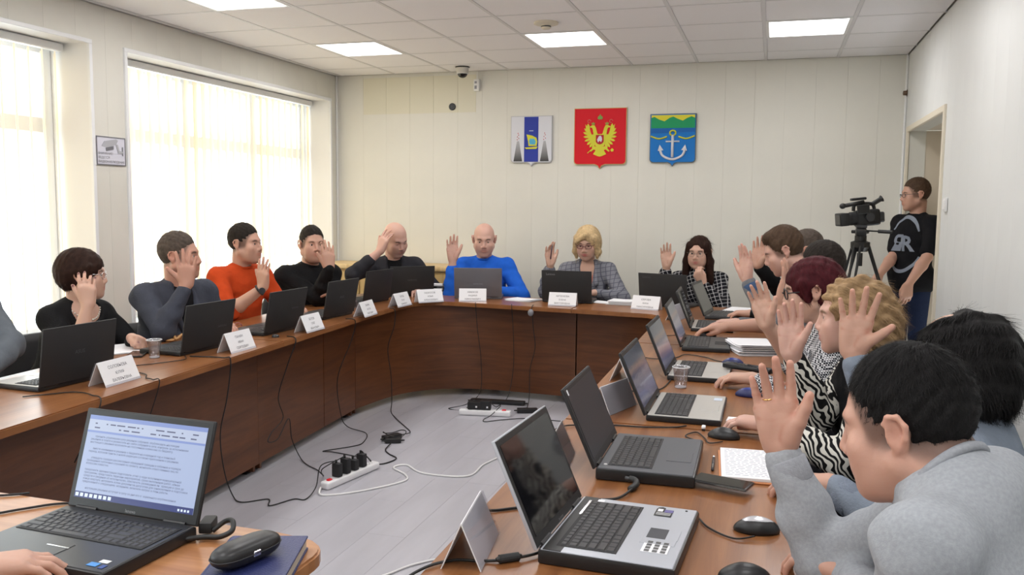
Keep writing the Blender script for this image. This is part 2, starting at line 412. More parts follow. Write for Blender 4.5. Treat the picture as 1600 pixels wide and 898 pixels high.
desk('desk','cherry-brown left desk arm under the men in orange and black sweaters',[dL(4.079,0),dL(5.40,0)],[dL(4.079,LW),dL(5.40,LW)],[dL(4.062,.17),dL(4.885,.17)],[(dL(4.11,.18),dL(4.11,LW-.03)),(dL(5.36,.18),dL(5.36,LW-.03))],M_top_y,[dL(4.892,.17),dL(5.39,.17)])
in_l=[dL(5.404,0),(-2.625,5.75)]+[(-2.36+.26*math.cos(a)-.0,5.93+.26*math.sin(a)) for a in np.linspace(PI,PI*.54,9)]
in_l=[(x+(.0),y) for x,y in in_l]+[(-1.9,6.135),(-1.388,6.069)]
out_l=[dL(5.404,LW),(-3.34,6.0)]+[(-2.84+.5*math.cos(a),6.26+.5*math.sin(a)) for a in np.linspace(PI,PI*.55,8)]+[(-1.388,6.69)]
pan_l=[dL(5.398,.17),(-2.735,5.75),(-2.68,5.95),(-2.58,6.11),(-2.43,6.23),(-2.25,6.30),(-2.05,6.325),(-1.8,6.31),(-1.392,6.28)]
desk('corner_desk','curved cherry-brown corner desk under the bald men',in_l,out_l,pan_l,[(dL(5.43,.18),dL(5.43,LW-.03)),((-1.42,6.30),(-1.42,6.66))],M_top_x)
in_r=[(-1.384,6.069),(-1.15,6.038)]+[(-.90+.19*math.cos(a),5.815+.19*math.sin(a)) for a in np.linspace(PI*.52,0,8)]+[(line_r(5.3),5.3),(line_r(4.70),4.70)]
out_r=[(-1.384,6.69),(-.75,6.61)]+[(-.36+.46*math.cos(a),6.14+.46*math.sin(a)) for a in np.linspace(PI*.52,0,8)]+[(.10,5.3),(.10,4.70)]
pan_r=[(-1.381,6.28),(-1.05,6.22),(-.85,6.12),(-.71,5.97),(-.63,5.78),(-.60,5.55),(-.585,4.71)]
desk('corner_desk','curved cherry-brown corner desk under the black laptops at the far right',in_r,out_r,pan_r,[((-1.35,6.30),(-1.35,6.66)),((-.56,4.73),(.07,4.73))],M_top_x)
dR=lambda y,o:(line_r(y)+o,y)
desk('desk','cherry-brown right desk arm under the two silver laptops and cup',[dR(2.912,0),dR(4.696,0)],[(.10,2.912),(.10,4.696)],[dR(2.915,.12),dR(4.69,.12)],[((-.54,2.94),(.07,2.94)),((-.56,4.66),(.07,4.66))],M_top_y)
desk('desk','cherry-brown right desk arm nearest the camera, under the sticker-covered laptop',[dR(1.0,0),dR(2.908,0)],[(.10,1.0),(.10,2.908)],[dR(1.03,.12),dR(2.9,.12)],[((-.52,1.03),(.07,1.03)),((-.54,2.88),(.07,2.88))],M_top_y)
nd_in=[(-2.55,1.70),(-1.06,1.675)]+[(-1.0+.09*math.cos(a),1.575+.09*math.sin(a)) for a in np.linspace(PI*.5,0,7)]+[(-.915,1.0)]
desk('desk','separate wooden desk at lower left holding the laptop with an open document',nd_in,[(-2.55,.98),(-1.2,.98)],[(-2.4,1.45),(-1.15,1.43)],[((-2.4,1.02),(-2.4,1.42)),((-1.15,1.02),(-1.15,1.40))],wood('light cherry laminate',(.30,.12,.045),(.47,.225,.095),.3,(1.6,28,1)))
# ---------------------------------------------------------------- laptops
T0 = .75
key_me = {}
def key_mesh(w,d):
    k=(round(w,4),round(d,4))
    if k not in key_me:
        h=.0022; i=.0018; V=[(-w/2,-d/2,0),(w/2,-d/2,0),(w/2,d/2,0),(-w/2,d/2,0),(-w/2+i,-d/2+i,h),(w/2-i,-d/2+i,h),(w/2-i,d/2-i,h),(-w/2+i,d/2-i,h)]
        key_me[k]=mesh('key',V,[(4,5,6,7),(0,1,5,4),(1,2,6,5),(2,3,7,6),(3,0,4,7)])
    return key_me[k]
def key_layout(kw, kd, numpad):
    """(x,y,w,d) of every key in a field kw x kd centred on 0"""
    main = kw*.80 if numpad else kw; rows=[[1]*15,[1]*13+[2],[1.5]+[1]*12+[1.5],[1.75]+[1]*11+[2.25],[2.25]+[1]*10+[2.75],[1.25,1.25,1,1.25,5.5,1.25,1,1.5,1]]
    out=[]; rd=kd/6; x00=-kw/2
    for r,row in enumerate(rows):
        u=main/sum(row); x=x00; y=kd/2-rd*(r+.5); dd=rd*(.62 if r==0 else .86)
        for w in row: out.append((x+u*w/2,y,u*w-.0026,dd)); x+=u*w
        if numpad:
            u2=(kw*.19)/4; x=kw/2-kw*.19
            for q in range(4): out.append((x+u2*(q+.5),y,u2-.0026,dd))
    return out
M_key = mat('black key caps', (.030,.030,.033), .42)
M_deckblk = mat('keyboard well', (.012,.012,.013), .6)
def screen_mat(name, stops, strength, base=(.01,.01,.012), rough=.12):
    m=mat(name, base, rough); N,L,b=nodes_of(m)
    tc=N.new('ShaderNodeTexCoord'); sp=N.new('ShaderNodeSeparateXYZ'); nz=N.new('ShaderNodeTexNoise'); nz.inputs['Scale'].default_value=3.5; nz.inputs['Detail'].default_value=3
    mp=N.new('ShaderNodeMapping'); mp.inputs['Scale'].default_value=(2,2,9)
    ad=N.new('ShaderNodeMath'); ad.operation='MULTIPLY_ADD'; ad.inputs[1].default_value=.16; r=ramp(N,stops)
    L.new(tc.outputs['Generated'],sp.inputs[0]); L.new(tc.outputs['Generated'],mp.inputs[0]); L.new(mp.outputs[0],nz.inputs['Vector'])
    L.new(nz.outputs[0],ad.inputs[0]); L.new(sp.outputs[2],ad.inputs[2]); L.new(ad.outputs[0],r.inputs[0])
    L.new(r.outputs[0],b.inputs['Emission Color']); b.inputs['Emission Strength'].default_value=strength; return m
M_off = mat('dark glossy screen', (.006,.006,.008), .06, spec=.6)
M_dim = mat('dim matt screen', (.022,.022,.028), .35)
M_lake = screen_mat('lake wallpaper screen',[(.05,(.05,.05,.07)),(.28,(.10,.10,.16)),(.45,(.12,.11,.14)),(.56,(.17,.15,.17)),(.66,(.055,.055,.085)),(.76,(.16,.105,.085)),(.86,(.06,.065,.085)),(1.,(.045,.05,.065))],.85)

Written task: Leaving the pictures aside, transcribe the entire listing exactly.

Final answer:
Keep writing the Blender script for this image. This is part 2, starting at line 412. More parts follow. Write for Blender 4.5. Treat the picture as 1600 pixels wide and 898 pixels high.
desk('desk','cherry-brown left desk arm under the men in orange and black sweaters',[dL(4.079,0),dL(5.40,0)],[dL(4.079,LW),dL(5.40,LW)],[dL(4.062,.17),dL(4.885,.17)],[(dL(4.11,.18),dL(4.11,LW-.03)),(dL(5.36,.18),dL(5.36,LW-.03))],M_top_y,[dL(4.892,.17),dL(5.39,.17)])
in_l=[dL(5.404,0),(-2.625,5.75)]+[(-2.36+.26*math.cos(a)-.0,5.93+.26*math.sin(a)) for a in np.linspace(PI,PI*.54,9)]
in_l=[(x+(.0),y) for x,y in in_l]+[(-1.9,6.135),(-1.388,6.069)]
out_l=[dL(5.404,LW),(-3.34,6.0)]+[(-2.84+.5*math.cos(a),6.26+.5*math.sin(a)) for a in np.linspace(PI,PI*.55,8)]+[(-1.388,6.69)]
pan_l=[dL(5.398,.17),(-2.735,5.75),(-2.68,5.95),(-2.58,6.11),(-2.43,6.23),(-2.25,6.30),(-2.05,6.325),(-1.8,6.31),(-1.392,6.28)]
desk('corner_desk','curved cherry-brown corner desk under the bald men',in_l,out_l,pan_l,[(dL(5.43,.18),dL(5.43,LW-.03)),((-1.42,6.30),(-1.42,6.66))],M_top_x)
in_r=[(-1.384,6.069),(-1.15,6.038)]+[(-.90+.19*math.cos(a),5.815+.19*math.sin(a)) for a in np.linspace(PI*.52,0,8)]+[(line_r(5.3),5.3),(line_r(4.70),4.70)]
out_r=[(-1.384,6.69),(-.75,6.61)]+[(-.36+.46*math.cos(a),6.14+.46*math.sin(a)) for a in np.linspace(PI*.52,0,8)]+[(.10,5.3),(.10,4.70)]
pan_r=[(-1.381,6.28),(-1.05,6.22),(-.85,6.12),(-.71,5.97),(-.63,5.78),(-.60,5.55),(-.585,4.71)]
desk('corner_desk','curved cherry-brown corner desk under the black laptops at the far right',in_r,out_r,pan_r,[((-1.35,6.30),(-1.35,6.66)),((-.56,4.73),(.07,4.73))],M_top_x)
dR=lambda y,o:(line_r(y)+o,y)
desk('desk','cherry-brown right desk arm under the two silver laptops and cup',[dR(2.912,0),dR(4.696,0)],[(.10,2.912),(.10,4.696)],[dR(2.915,.12),dR(4.69,.12)],[((-.54,2.94),(.07,2.94)),((-.56,4.66),(.07,4.66))],M_top_y)
desk('desk','cherry-brown right desk arm nearest the camera, under the sticker-covered laptop',[dR(1.0,0),dR(2.908,0)],[(.10,1.0),(.10,2.908)],[dR(1.03,.12),dR(2.9,.12)],[((-.52,1.03),(.07,1.03)),((-.54,2.88),(.07,2.88))],M_top_y)
nd_in=[(-2.55,1.70),(-1.06,1.675)]+[(-1.0+.09*math.cos(a),1.575+.09*math.sin(a)) for a in np.linspace(PI*.5,0,7)]+[(-.915,1.0)]
desk('desk','separate wooden desk at lower left holding the laptop with an open document',nd_in,[(-2.55,.98),(-1.2,.98)],[(-2.4,1.45),(-1.15,1.43)],[((-2.4,1.02),(-2.4,1.42)),((-1.15,1.02),(-1.15,1.40))],wood('light cherry laminate',(.30,.12,.045),(.47,.225,.095),.3,(1.6,28,1)))
# ---------------------------------------------------------------- laptops
T0 = .75
key_me = {}
def key_mesh(w,d):
    k=(round(w,4),round(d,4))
    if k not in key_me:
        h=.0022; i=.0018; V=[(-w/2,-d/2,0),(w/2,-d/2,0),(w/2,d/2,0),(-w/2,d/2,0),(-w/2+i,-d/2+i,h),(w/2-i,-d/2+i,h),(w/2-i,d/2-i,h),(-w/2+i,d/2-i,h)]
        key_me[k]=mesh('key',V,[(4,5,6,7),(0,1,5,4),(1,2,6,5),(2,3,7,6),(3,0,4,7)])
    return key_me[k]
def key_layout(kw, kd, numpad):
    """(x,y,w,d) of every key in a field kw x kd centred on 0"""
    main = kw*.80 if numpad else kw; rows=[[1]*15,[1]*13+[2],[1.5]+[1]*12+[1.5],[1.75]+[1]*11+[2.25],[2.25]+[1]*10+[2.75],[1.25,1.25,1,1.25,5.5,1.25,1,1.5,1]]
    out=[]; rd=kd/6; x00=-kw/2
    for r,row in enumerate(rows):
        u=main/sum(row); x=x00; y=kd/2-rd*(r+.5); dd=rd*(.62 if r==0 else .86)
        for w in row: out.append((x+u*w/2,y,u*w-.0026,dd)); x+=u*w
        if numpad:
            u2=(kw*.19)/4; x=kw/2-kw*.19
            for q in range(4): out.append((x+u2*(q+.5),y,u2-.0026,dd))
    return out
M_key = mat('black key caps', (.030,.030,.033), .42)
M_deckblk = mat('keyboard well', (.012,.012,.013), .6)
def screen_mat(name, stops, strength, base=(.01,.01,.012), rough=.12):
    m=mat(name, base, rough); N,L,b=nodes_of(m)
    tc=N.new('ShaderNodeTexCoord'); sp=N.new('ShaderNodeSeparateXYZ'); nz=N.new('ShaderNodeTexNoise'); nz.inputs['Scale'].default_value=3.5; nz.inputs['Detail'].default_value=3
    mp=N.new('ShaderNodeMapping'); mp.inputs['Scale'].default_value=(2,2,9)
    ad=N.new('ShaderNodeMath'); ad.operation='MULTIPLY_ADD'; ad.inputs[1].default_value=.16; r=ramp(N,stops)
    L.new(tc.outputs['Generated'],sp.inputs[0]); L.new(tc.outputs['Generated'],mp.inputs[0]); L.new(mp.outputs[0],nz.inputs['Vector'])
    L.new(nz.outputs[0],ad.inputs[0]); L.new(sp.outputs[2],ad.inputs[2]); L.new(ad.outputs[0],r.inputs[0])
    L.new(r.outputs[0],b.inputs['Emission Color']); b.inputs['Emission Strength'].default_value=strength; return m
M_off = mat('dark glossy screen', (.006,.006,.008), .06, spec=.6)
M_dim = mat('dim matt screen', (.022,.022,.028), .35)
M_lake = screen_mat('lake wallpaper screen',[(.05,(.05,.05,.07)),(.28,(.10,.10,.16)),(.45,(.12,.11,.14)),(.56,(.17,.15,.17)),(.66,(.055,.055,.085)),(.76,(.16,.105,.085)),(.86,(.06,.065,.085)),(1.,(.045,.05,.065))],.85)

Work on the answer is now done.